El golpe y el gobierno de Áñez empoderaron este movimiento. “En general”, dijo, “veo un movimiento de derechas, antiinstitucional, antipartidista, proarmamento, pro-Trump, católico o evangélico, como en el caso de Áñez, también de Camacho, el líder de Santa Cruz, y de los movimientos antihomosexuales, antifeministas, estos grupos son muy poderosos y se han consolidado con esas acciones”.
El gobierno de Áñez amenaza con hacer retroceder las principales políticas progresistas del MAS, así como las victorias ganadas en las calles por los amplios movimientos sociales, laborales e indígenas de Bolivia.

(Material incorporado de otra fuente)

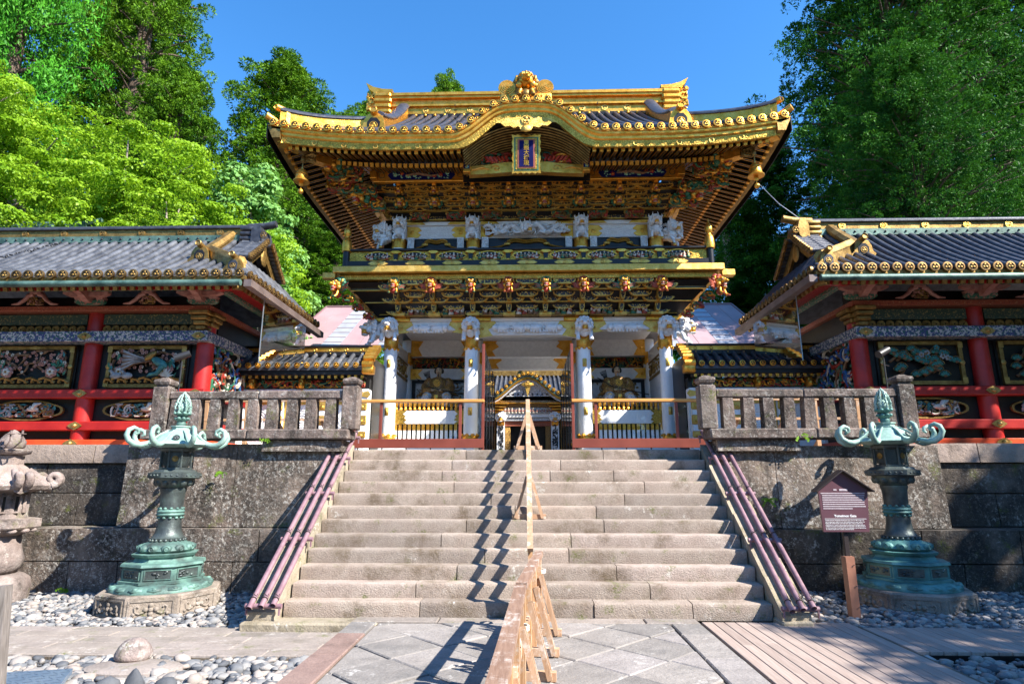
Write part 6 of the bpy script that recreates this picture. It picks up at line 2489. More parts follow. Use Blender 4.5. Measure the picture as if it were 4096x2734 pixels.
# plaque
pl = thing('name_plaque', 'blue name plaque with gold characters and wavy gold frame', 'plaque', (0, 13.1, 8.75))
Mp = Tm(0.0, 13.14, 8.74) @ Rx(rad(8))
n = 40
per = []
for k in range(n):
    u = 4 * k / n
    e_, f_ = int(u), u - int(u)
    w, h = 0.335, 0.47
    base = [(-w + 2 * w * f_, -h), (w, -h + 2 * h * f_), (w - 2 * w * f_, h), (-w, h - 2 * h * f_)][e_]
    wv = 0.014 * math.cos(k * PI)
    per.append((base[0] * (1 + wv / w * 1.0), 0.47 + base[1] * (1 + wv / h)))
mb = MB().at(Mp)
mb.mat(0).prism(per, -0.02, 0.06)
mb.mat(1).prism([(-0.29, 0.06), (0.29, 0.06), (0.29, 0.88), (-0.29, 0.88)], -0.026, -0.01)
mb.part('frame', [gold, green_paint], pl)
mb = MB().at(Mp)
mb.box(-0.255, 0.255, -0.034, -0.02, 0.09, 0.85)
mb.part('inner_frame', gold_net, pl)
mb = MB().at(Mp)
mb.box(-0.21, 0.21, -0.044, -0.03, 0.12, 0.82)
mb.part('pink_border', plaque_pink, pl)
mb = MB().at(Mp)
mb.box(-0.165, 0.165, -0.052, -0.04, 0.15, 0.79)
mb.part('panel', plaque_blue, pl)
for k, ch in enumerate('東照大権現'):
    cu = bpy.data.curves.new('lettering', 'FONT')
    cu.body = ch
    cu.size = 0.135
    cu.align_x = 'CENTER'
    cu.extrude = 0.004
    cu.offset = 0.0015
    cu.materials.append(gold)
    link('lettering', text_mesh(cu), pl, Mp @ Tm(0, -0.054, 0.79 - 0.126 * (k + 1) + 0.025) @ Rx(PI / 2))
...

El golpe de Estado no es solo contra el Estado y el Gobierno, sino también contra las organizaciones del movimiento social”, explicó la activista feminista aymara Adriana Guzmán en noviembre pasado.
“Lo que perdemos es la posibilidad de sacar adelante este proceso de transformación junto con el Estado”, dijo Guzmán. “Pero no perdemos la esperanza. No perdemos la convicción, no perdemos nuestros sueños, no perdemos la urgencia de hacer posible otro mundo. Es mucho más difícil en un Estado fascista, pero continuaremos luchando por ello”.